Le directeur de l'établissement se réjouit à la perspective de voir l'ensemble des palaces genevois être rénovés. Les Bergues, l'Hôtel du Rhône, le Hilton ou encore le Richemond ont tour à tour été rachetés au prix fort par des investisseurs étrangers très ambitieux. «Pour nous démarquer des autres, nous allons surprendre», glisse Denis Pourcher.
Le nouveau directeur se désole de l'aspect vétuste de l'Hôtel de la Paix. Construit en 1865, l'établissement appartient, depuis 1977, à la famille Manz. «Mais, jusqu'à présent, les propriétaires ne se sont pas mobilisés pour le rafraîchir. Les travaux de rénovation ont sans cesse été repoussés.» A tel point qu'en hiver 2004 l'organisation hotelleriesuisse a tout bonnement déclassé le cinq-étoiles, qui n'apparaît plus dans l'édition 2005 du Guide suisse des hôtels. La sanction ne sera pas levée avant la fin des travaux, et l'approbation des inspecteurs de la faîtière des hôteliers.
Terrible déconfiture. A laquelle s'est ajoutée une menace: la concurrence féroce exercée par les autres palaces de la rade de Genève. Alors, il n'y avait plus de temps à perdre. La famille Manz a confié l'exploitation de la Paix à la société Concorde, qui s'occupe des prestigieux hôtels de Crillon et Lutetia, à Paris. Denis Pourcher a pris ses quartiers dans l'établissement le 17 janvier et, déjà, il voit les lieux redécorés. Dans l'obscurité et la poussière, le visiteur fait appel à son imagination.

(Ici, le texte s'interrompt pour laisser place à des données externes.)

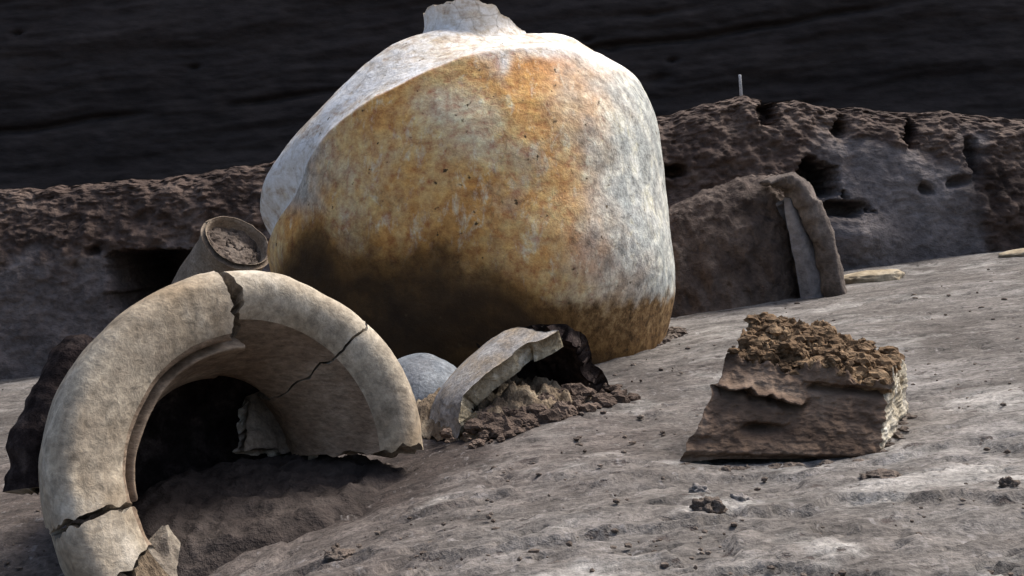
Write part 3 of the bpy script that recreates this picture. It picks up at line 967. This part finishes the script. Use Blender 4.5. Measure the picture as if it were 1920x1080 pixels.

«Ces coursives et ces moulures empreintes d'histoire seront rehaussées d'une touche design. Dans l'atrium, les hôtes se prélasseront dans des fauteuils ronds en cuir, aux couleurs criardes, posés sur un grand tapis orange. Entre les colonnes romaines, deux tables d'un beige épuré feront office de réception. Sans toucher au mobilier d'époque, nous allons jouer sur les rideaux, les luminaires dernier cri et les tons contrastés. La seule pièce qui demeurera intacte, c'est le salon Mont-Blanc, chargé d'histoire: voyez la mosaïque du parquet, elle n'a pas bougé.»
L'Hôtel de la Paix entend attirer une «clientèle d'affaires, désireuse de travailler dans un environnement luxueux et calme, tout en étant proche du centre-ville». Il s'agit donc de se différencier des autres palaces, susceptibles d'attirer la même clientèle. En premier lieu, l'Hôtel des Bergues, son principal «voisin de Jet d'eau», qui subit en ce moment un lifting budgété à 35 millions. Racheté par le prince saoudien Al-Walid au printemps 2004, le plus ancien palace de Genève est rénové pour s'élever aux standards de la chaîne Four Seasons, énumérés dans «une bible de 2000 pages», selon le directeur financier des Bergues, Hervé Laborde. Des lits brevetés «Four Seasons», des peignoirs d'une épaisseur maximale, un service irréprochable… Tout cela dans un style «vieille demeure française», pour qu'on se sente «comme à la maison».
Car les exigences de la clientèle des hôtels de luxe évoluent. «Aujourd'hui, les gens voyagent beaucoup et comparent les établissements. Il faut donc leur offrir le petit plus, le détail qu'ils ne trouveront pas ailleurs.» Il faut croire que cette demande effraie les investisseurs suisses, qui se sont retirés du marché. Le dernier palace du bout du lac en mains genevoises, le Richemond, a été acquis pour 98 millions par sir Rocco Forte. L'hôtel sera rénové et agrandi pour 50 millions. Son petit plus: il offrira un spa, le premier dans un hôtel du centre-ville.
Denis Pourcher ne se laisse pas impressionner pour autant. Virevoltant dans la suite Grace Kelly de l'Hôtel de la Paix, le directeur assure: «Je me réjouis que Genève s'active, que le parc hôtelier se dynamise. Les investisseurs étrangers viennent ici avec une énorme envie. Ils foncent, ils prennent des risques, ils ont cet esprit de conquête qui manque en Suisse.»